A few of us put our experiences as
"reunited birthmothers" into words:

" I think it is important to tell these girls/women that there will be lifelong consequences to what is often perceived as a quick fix to the perceived problem of their unplanned pregnancy. Once their baby is adopted, there is no changing their mind later when their situation improves or they realize they have made a mistake. This is a permanent mistake they will make.

"Also, before a baby is born, he is often just a concept to the pregnant teenager. And it is very different to make a life changing decision for a concept than it is to make it for a baby that you can look at and hold in your arms. These decisions are being made before the baby is born. Therefore the decision of adoption somehow doesn't seem any more real than the baby does at the point they are making it.
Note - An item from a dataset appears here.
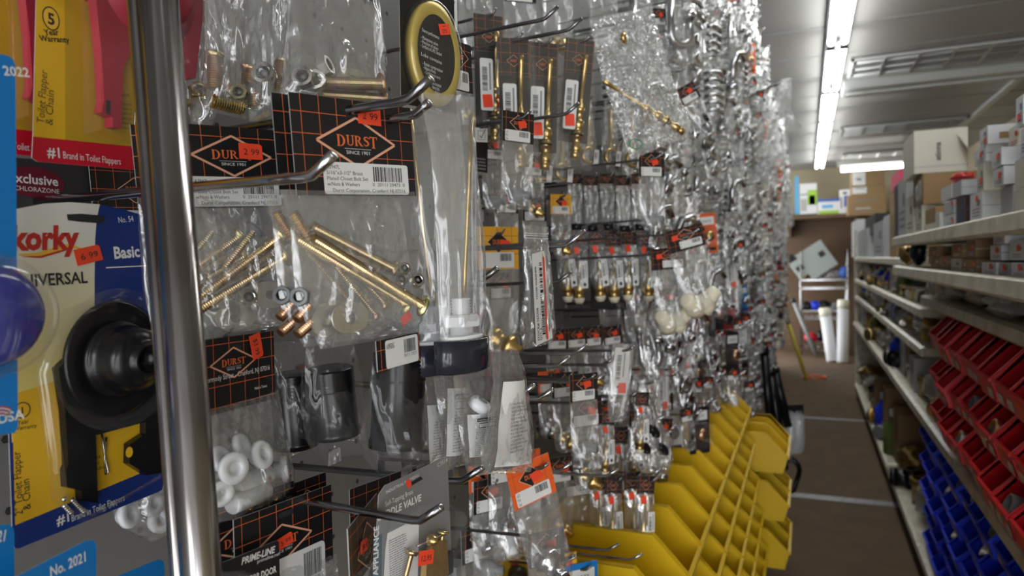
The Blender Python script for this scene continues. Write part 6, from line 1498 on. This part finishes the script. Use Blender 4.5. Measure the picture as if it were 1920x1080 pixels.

"One other point that I think is worth mentioning here. I think that we need to tell these mothers that their babies belong to them -- not to their parents! Also, even if they have promised to give their baby away, they don't have to keep that promise! They don't owe anything to prospective adoptive parents. It is perfectly acceptable to change their mind, to back out and "break their word" because this is their child's life that is at stake! I'm afraid that they may be afraid to "disappoint" someone else and that might cause them not to stand up for their own rights. They're probably already feel like they've been a disappointment to someone just by being pregnant. So, they're going to be feeling very vulnerable. I think it is important that we offer them emotional support! Emotional support and understanding that I wish I had had at that time in my life!"